**DESCRIPTION OF THE TASK:**
Every line of the material is to be repeated exactly as it stands.

**DATA EXTRACT:**
========================================================================

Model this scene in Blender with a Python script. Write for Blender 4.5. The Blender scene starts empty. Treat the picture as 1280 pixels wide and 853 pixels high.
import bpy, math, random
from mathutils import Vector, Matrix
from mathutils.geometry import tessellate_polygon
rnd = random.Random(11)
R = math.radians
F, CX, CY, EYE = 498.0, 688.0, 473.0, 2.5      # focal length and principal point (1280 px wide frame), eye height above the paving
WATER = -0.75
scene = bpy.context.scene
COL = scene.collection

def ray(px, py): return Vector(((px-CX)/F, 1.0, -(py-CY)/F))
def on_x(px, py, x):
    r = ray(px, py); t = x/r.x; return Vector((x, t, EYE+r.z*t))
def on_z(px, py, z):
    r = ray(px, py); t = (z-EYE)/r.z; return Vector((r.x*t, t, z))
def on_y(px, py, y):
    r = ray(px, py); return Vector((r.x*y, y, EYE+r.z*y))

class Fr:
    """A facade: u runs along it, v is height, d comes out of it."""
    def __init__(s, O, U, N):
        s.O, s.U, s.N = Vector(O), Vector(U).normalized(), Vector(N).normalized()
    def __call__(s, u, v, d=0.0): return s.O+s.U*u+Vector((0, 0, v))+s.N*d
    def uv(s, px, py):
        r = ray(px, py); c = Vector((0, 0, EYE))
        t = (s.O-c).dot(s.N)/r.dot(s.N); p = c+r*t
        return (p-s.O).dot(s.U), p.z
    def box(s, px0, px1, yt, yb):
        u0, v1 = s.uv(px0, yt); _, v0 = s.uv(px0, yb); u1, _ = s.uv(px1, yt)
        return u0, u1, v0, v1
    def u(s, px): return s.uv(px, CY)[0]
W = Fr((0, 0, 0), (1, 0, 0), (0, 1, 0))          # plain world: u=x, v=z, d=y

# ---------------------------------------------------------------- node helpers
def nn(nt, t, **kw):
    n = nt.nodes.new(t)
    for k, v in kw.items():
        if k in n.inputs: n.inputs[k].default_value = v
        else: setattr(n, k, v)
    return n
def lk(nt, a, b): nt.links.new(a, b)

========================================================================

**ANSWER TO THE TASK:**
Model this scene in Blender with a Python script. Write for Blender 4.5. The Blender scene starts empty. Treat the picture as 1280 pixels wide and 853 pixels high.
import bpy, math, random
from mathutils import Vector, Matrix
from mathutils.geometry import tessellate_polygon
rnd = random.Random(11)
R = math.radians
F, CX, CY, EYE = 498.0, 688.0, 473.0, 2.5      # focal length and principal point (1280 px wide frame), eye height above the paving
WATER = -0.75
scene = bpy.context.scene
COL = scene.collection

def ray(px, py): return Vector(((px-CX)/F, 1.0, -(py-CY)/F))
def on_x(px, py, x):
    r = ray(px, py); t = x/r.x; return Vector((x, t, EYE+r.z*t))
def on_z(px, py, z):
    r = ray(px, py); t = (z-EYE)/r.z; return Vector((r.x*t, t, z))
def on_y(px, py, y):
    r = ray(px, py); return Vector((r.x*y, y, EYE+r.z*y))

class Fr:
    """A facade: u runs along it, v is height, d comes out of it."""
    def __init__(s, O, U, N):
        s.O, s.U, s.N = Vector(O), Vector(U).normalized(), Vector(N).normalized()
    def __call__(s, u, v, d=0.0): return s.O+s.U*u+Vector((0, 0, v))+s.N*d
    def uv(s, px, py):
        r = ray(px, py); c = Vector((0, 0, EYE))
        t = (s.O-c).dot(s.N)/r.dot(s.N); p = c+r*t
        return (p-s.O).dot(s.U), p.z
    def box(s, px0, px1, yt, yb):
        u0, v1 = s.uv(px0, yt); _, v0 = s.uv(px0, yb); u1, _ = s.uv(px1, yt)
        return u0, u1, v0, v1
    def u(s, px): return s.uv(px, CY)[0]
W = Fr((0, 0, 0), (1, 0, 0), (0, 1, 0))          # plain world: u=x, v=z, d=y

# ---------------------------------------------------------------- node helpers
def nn(nt, t, **kw):
    n = nt.nodes.new(t)
    for k, v in kw.items():
        if k in n.inputs: n.inputs[k].default_value = v
        else: setattr(n, k, v)
    return n
def lk(nt, a, b): nt.links.new(a, b)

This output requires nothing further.